Given request:
Include the line containing "32), M_black, fl)" and all lines before it, repeated exactly from the listing below, without pictures.

START Records for the exercise

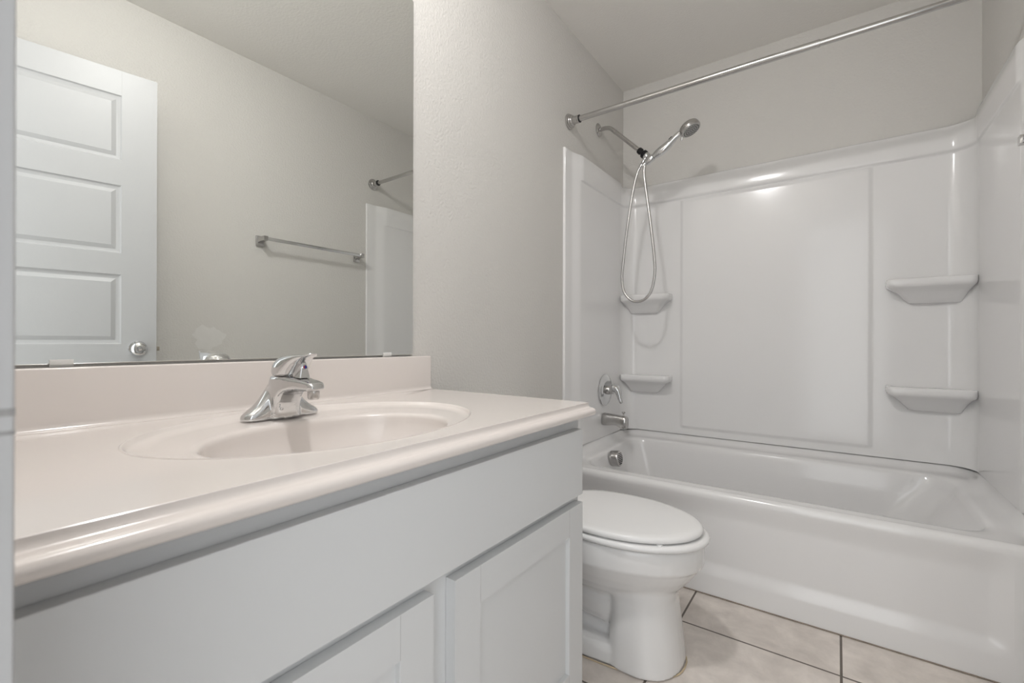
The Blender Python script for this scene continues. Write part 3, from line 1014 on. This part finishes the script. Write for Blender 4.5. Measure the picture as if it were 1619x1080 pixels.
# ------------------------------------------------------------------ shower curtain rod
RY, RZ = 1.93, 1.992
rd = thing('shower_curtain_rod', 'bare chrome tension rod spanning the alcove above the bathtub', 'curtain rod', (W_ / 2, RY, RZ))
obj('outer_tube', MB().lathe([(.0128, .03), (.0128, .992), (.0135, .9925), (.0135, .997), (.0115, .9975)], (0, RY, RZ), (1, 0, 0), 28), M_chrome2, rd)
obj('inner_tube', MB().lathe([(.0112, .9), (.0112, W_ - .03)], (0, RY, RZ), (1, 0, 0), 28), M_chrome2, rd)
for x, s_ in ((0, 1), (W_, -1)):
    mb = MB().lathe([(.0355, .001), (.0365, .004), (.0355, .008), (.031, .010), (.0315, .014), (.030, .017), (.0255, .019), (.0255, .023), (.0235, .026), (.0185, .028), (.0178, .048), (.0165, .049), (.0165, .0515), (.0178, .0525), (.0178, .057), (.013, .058)],
                    (x, RY, RZ), (s_, 0, 0), 40)
    fl = obj('rod_flange', mb, M_chrome2, rd)
    obj('rubber_ring', MB().lathe([(.0175, .0575), (.0180, .0580), (.0180, .0605), (.0130, .061)], (x, RY, RZ), (s_, 0, 0), 32), M_black, fl)

# ------------------------------------------------------------------ towel bar (seen in the mirror)
tb = thing('towel_bar', 'chrome towel bar with square end brackets on the right wall, reflected in the mirror', 'towel bar', (W_, 1.5, 1.483))
BX = 1.458
for y in (1.198, 1.802):
    mb = MB()
    mb.box((W_ - .011, y - .021, 1.452), (W_ - .0008, y + .021, 1.508), .003)
    mb.rings([[(W_ - .010, y - .016, 1.468), (W_ - .010, y + .016, 1.468), (W_ - .010, y + .016, 1.505), (W_ - .010, y - .016, 1.505)],
              [(W_ - .035, y - .011, 1.477), (W_ - .035, y + .011, 1.477), (W_ - .035, y + .011, 1.500), (W_ - .035, y - .011, 1.500)],
              [(BX - .010, y - .0105, 1.476), (BX - .010, y + .0105, 1.476), (BX - .010, y + .0105, 1.500), (BX - .010, y - .0105, 1.500)]], True, True, True)
    obj('bracket', mb, M_chrome2, tb, ang=25)
mb = MB().box((BX - .005, 1.20, 1.479), (BX + .005, 1.80, 1.497), .002)
obj('bar', mb, M_chrome, tb, ang=25)

# ------------------------------------------------------------------ ceiling lamp (just out of frame)
LX, LY = LIGHT
cl = thing('ceiling_light', 'small round flush ceiling light with a frosted glass dome above the vanity', 'lamp', (LX, LY, H_))
obj('ceiling_pan', MB().lathe([(.085, -.001), (.085, -.010), (.080, -.014), (0, -.014)], (LX, LY, H_), (0, 0, 1), 40), M_trimp, cl)
dome = [(.060 * math.cos(PI / 2 * k / 10), -.015 - .060 * math.sin(PI / 2 * k / 10)) for k in range(11)]
obj('glass_dome', MB().lathe(dome, (LX, LY, H_), (0, 0, 1), 32, caps=False), M_bulb, cl)
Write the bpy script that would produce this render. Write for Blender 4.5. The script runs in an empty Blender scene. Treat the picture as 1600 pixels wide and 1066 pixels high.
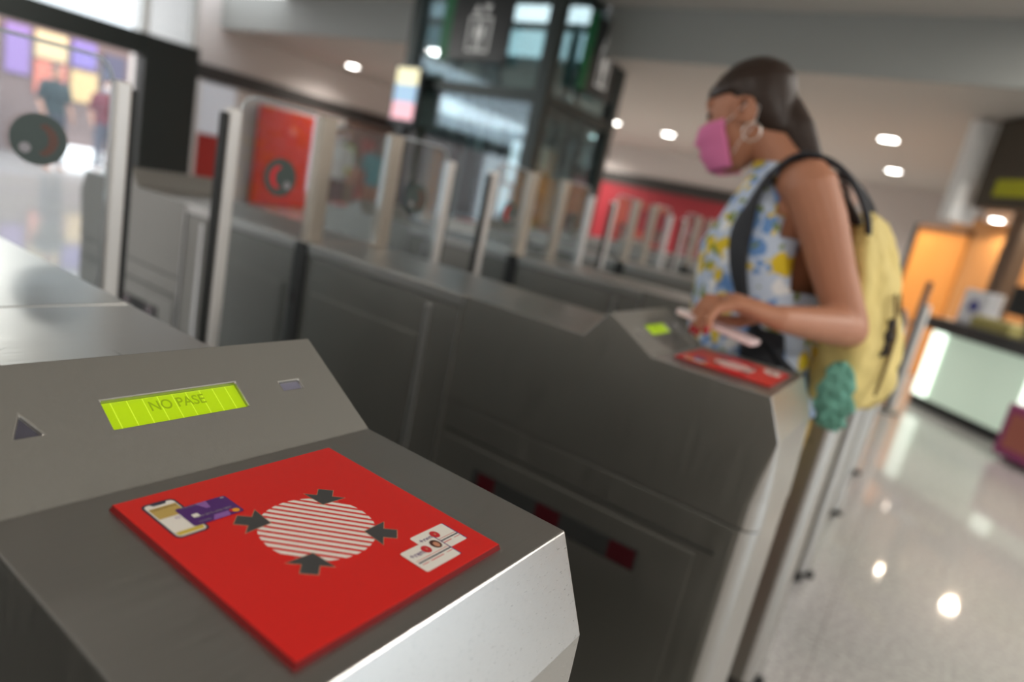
import bpy, bmesh, math, random
from mathutils import Vector, Matrix, Euler
random.seed(7)
scn = bpy.context.scene
C = scn.collection
PI = math.pi
V = Vector

# ------------------------------------------------------------------ helpers
def srgb(r, g, b):
    f = lambda c: (c/255/12.92) if c/255 <= .04045 else ((c/255+.055)/1.055)**2.4
    return (f(r), f(g), f(b), 1)

MATS = {}
def mat(name, col, rough=.5, metal=0., emit=None, estr=0., spec=.5, coat=0.):
    if name in MATS: return MATS[name]
    m = bpy.data.materials.new(name); m.use_nodes = True
    b = m.node_tree.nodes['Principled BSDF']
    b.inputs['Base Color'].default_value = col
    b.inputs['Roughness'].default_value = rough
    b.inputs['Metallic'].default_value = metal
    b.inputs['Specular IOR Level'].default_value = spec
    b.inputs['Coat Weight'].default_value = coat
    if emit:
        b.inputs['Emission Color'].default_value = emit
        b.inputs['Emission Strength'].default_value = estr
    MATS[name] = m
    return m

def noise_rough(m, scale, stretch, lo, hi, colvar=0., bump=0., axis=0):
    """brushed / grainy look: stretched object-space noise into roughness, colour and bump"""
    nt = m.node_tree; N = nt.nodes; L = nt.links
    b = N['Principled BSDF']
    tc = N.new('ShaderNodeTexCoord'); mp = N.new('ShaderNodeMapping')
    s = [scale]*3; s[axis] = scale/stretch
    mp.inputs['Scale'].default_value = s
    n = N.new('ShaderNodeTexNoise'); n.inputs['Detail'].default_value = 4
    n.inputs['Scale'].default_value = 1
    L.new(tc.outputs['Object'], mp.inputs['Vector']); L.new(mp.outputs[0], n.inputs['Vector'])
    mr = N.new('ShaderNodeMapRange')
    mr.inputs['To Min'].default_value = lo; mr.inputs['To Max'].default_value = hi
    mr.inputs['From Min'].default_value = .3; mr.inputs['From Max'].default_value = .7
    L.new(n.outputs['Fac'], mr.inputs['Value']); L.new(mr.outputs[0], b.inputs['Roughness'])
    if colvar:
        c = b.inputs['Base Color'].default_value[:]
        mx = N.new('ShaderNodeMix'); mx.data_type = 'RGBA'
        mx.inputs['A'].default_value = [max(0, x*(1-colvar)) for x in c[:3]]+[1]
        mx.inputs['B'].default_value = [min(1, x*(1+colvar)) for x in c[:3]]+[1]
        L.new(n.outputs['Fac'], mx.inputs['Factor']); L.new(mx.outputs['Result'], b.inputs['Base Color'])
    if bump:
        bp = N.new('ShaderNodeBump'); bp.inputs['Strength'].default_value = bump
        bp.inputs['Distance'].default_value = .001
        L.new(n.outputs['Fac'], bp.inputs['Height']); L.new(bp.outputs[0], b.inputs['Normal'])
    return m

def glass_mat(name, tint, refl=.12, rough=.03):
    m = bpy.data.materials.new(name); m.use_nodes = True
    nt = m.node_tree; N = nt.nodes; L = nt.links
    N.remove(N['Principled BSDF'])
    out = N['Material Output']
    t = N.new('ShaderNodeBsdfTransparent'); t.inputs[0].default_value = tint
    g = N.new('ShaderNodeBsdfGlossy'); g.inputs['Roughness'].default_value = rough
    g.inputs[0].default_value = (.9, .95, 1, 1)
    lw = N.new('ShaderNodeLayerWeight'); lw.inputs['Blend'].default_value = .35
    ma = N.new('ShaderNodeMath'); ma.operation = 'MULTIPLY_ADD'
    ma.inputs[1].default_value = .24; ma.inputs[2].default_value = refl
    mx = N.new('ShaderNodeMixShader')
    L.new(lw.outputs['Fresnel'], ma.inputs[0]); L.new(ma.outputs[0], mx.inputs[0])
    L.new(t.outputs[0], mx.inputs[1]); L.new(g.outputs[0], mx.inputs[2]); L.new(mx.outputs[0], out.inputs['Surface'])
    MATS[name] = m
    return m

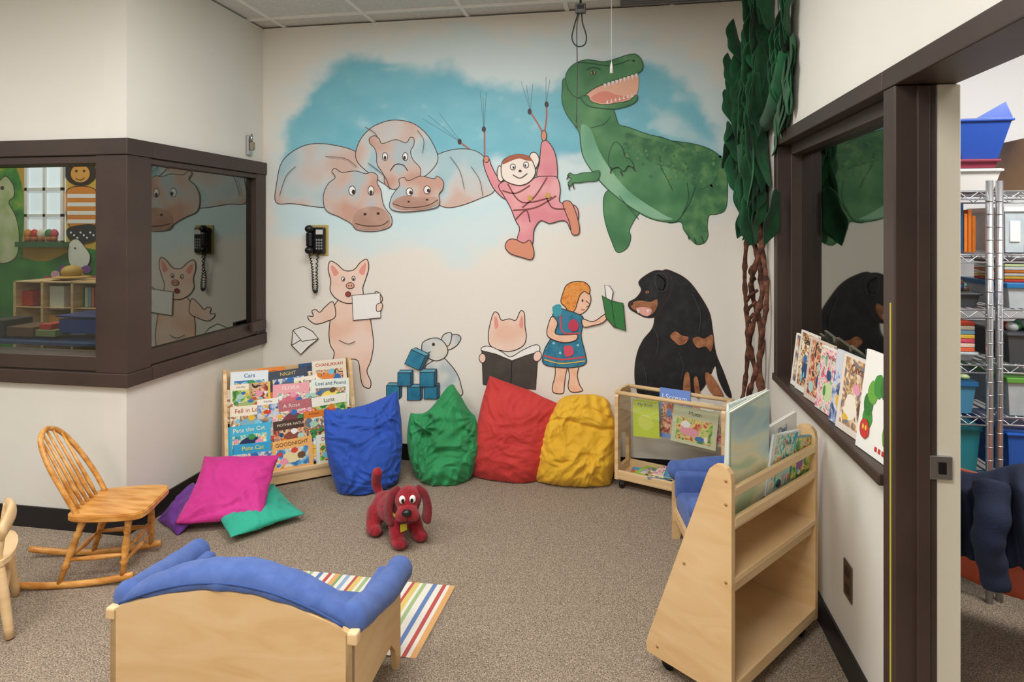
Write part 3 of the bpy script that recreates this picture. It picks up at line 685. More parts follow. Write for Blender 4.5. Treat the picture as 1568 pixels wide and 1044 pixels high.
# ------------------------------------------------------------ kid sofa / armchair
def roll(b,path,r,mat,n=20,sy=1):
    P=[Vector(p) for p in path]; d0=(P[0]-P[1]).normalized(); d1=(P[-1]-P[-2]).normalized()
    pts=[];R=[]
    for k in range(6):
        a=math.pi/2*k/5; pts.append(P[0]+d0*(r*(.7)*math.cos(a))); R.append(max(.002,r*math.sin(a)))
    mid=catmull([tuple(p) for p in P],False,10)
    for p in mid[1:-1]:
        pts.append(Vector([float(x) for x in p])); R.append(r*(1+.12*noise.noise(Vector([float(x)*16 for x in p]))))
    for k in range(6):
        a=math.pi/2*k/5; pts.append(P[-1]+d1*(r*.7*math.sin(a))); R.append(max(.002,r*math.cos(a)))
    b.tube(pts,R,mat,n,sy=sy)
def kid_seat(name,T,w,d=.40):
    b=B(name); b.T=T
    hw=w/2
    top=[(-hw+2*hw*i/20,.345+.085*math.sin(math.pi*i/20)**.9) for i in range(21)]
    bot=[(hw,0),(hw-.035,0),(hw-.045,.09),(hw-.075,.135),(hw-.13,.148)]+[(-hw+.13,.148),(-hw+.075,.135),(-hw+.045,.09),(-hw+.035,0),(-hw,0)]
    b.prism(top+bot,0,.018,BIRCHH,'xz')
    for sx in(-1,1):
        x0=sx*hw; x1=sx*(hw-.018)
        sp=[(.0,0),(.0,.345),(.05,.335),(.2,.30),(.33,.29),(.375,.285),(.40,.26),(.40,0),(.365,0),(.35,.07),(.31,.115),(.1,.115),(.06,.07),(.04,0)]
        b.prism([(p[0]*d/.4,p[1]) for p in sp],min(x0,x1),max(x0,x1),BIRCHH,'yz')
        b.box((x0,.012,.335),(.03,.03,.035),BIRCHX,None,.006)
        xr=sx*(hw-.018)
        roll(b,[(xr,.05,.362),(xr+sx*.010,.16,.340),(xr+sx*.018,.28,.322),(xr+sx*.018,d-.01,.315)],.044,BLUEC)
        b.box((sx*(hw-.048),.04+d/2,.262),(.055,d-.09,.13),BLUEC,None,.02,4,True)
    b.bb((-hw+.018,.03,.115),(hw-.018,d-.01,.135),BIRCHX)
    b.bb((-hw+.018,d-.03,.09),(hw-.018,d-.012,.15),BIRCHX,.003)
    b.box((0,d/2+.035,.19),(w-.05,d-.09,.10),BLUEC,None,.03,5,True)
    n=44
    def bc(s,t):
        x=-hw+.005+(w-.01)*s; sm=math.sin(math.pi*min(1,max(0,s)))
        sm=max(0,sm); zt=.345+.085*sm**.9
        hgt=zt+.058*sm**.3
        a=2*math.pi*t
        cy=.055; ry=.062*(.55+.45*sm**.4)
        zc=(hgt+.20)/2; rz=(hgt-.20)/2
        yy=cy+ry*math.copysign(abs(math.cos(a))**.6,math.cos(a)); zz=zc+rz*math.copysign(abs(math.sin(a))**.55,math.sin(a))
        f=.007*noise.noise(Vector((x*18,zz*14,3)))
        yy+=f; zz+=f*.6
        if zz<zt+.004: yy=max(yy,.019)
        return (x,yy,zz)
    b.grid(bc,n,40,BLUEC)
    seam=[]
    for i in range(41):
        s=.03+.94*i/40; sm=math.sin(math.pi*s); zt=.345+.085*sm**.9
        seam.append((-hw+.005+(w-.01)*s,.002,zt+.022*sm**.3))
    b.tube(seam,.0035,M('blue_welt',['#35508a'],rough=.9),6)
    b.T=Matrix(); return b.build()
kid_seat('child_sofa',FR(-1.083,1.592,0,1),.735,.40)
kid_seat('child_armchair',FR(.640,2.865,0,97),.41,.38)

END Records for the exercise

Solved exercise:
The Blender Python script for this scene continues. Write part 3, from line 1014 on. This part finishes the script. Write for Blender 4.5. Measure the picture as if it were 1619x1080 pixels.
# ------------------------------------------------------------------ shower curtain rod
RY, RZ = 1.93, 1.992
rd = thing('shower_curtain_rod', 'bare chrome tension rod spanning the alcove above the bathtub', 'curtain rod', (W_ / 2, RY, RZ))
obj('outer_tube', MB().lathe([(.0128, .03), (.0128, .992), (.0135, .9925), (.0135, .997), (.0115, .9975)], (0, RY, RZ), (1, 0, 0), 28), M_chrome2, rd)
obj('inner_tube', MB().lathe([(.0112, .9), (.0112, W_ - .03)], (0, RY, RZ), (1, 0, 0), 28), M_chrome2, rd)
for x, s_ in ((0, 1), (W_, -1)):
    mb = MB().lathe([(.0355, .001), (.0365, .004), (.0355, .008), (.031, .010), (.0315, .014), (.030, .017), (.0255, .019), (.0255, .023), (.0235, .026), (.0185, .028), (.0178, .048), (.0165, .049), (.0165, .0515), (.0178, .0525), (.0178, .057), (.013, .058)],
                    (x, RY, RZ), (s_, 0, 0), 40)
    fl = obj('rod_flange', mb, M_chrome2, rd)
    obj('rubber_ring', MB().lathe([(.0175, .0575), (.0180, .0580), (.0180, .0605), (.0130, .061)], (x, RY, RZ), (s_, 0, 0), 32), M_black, fl)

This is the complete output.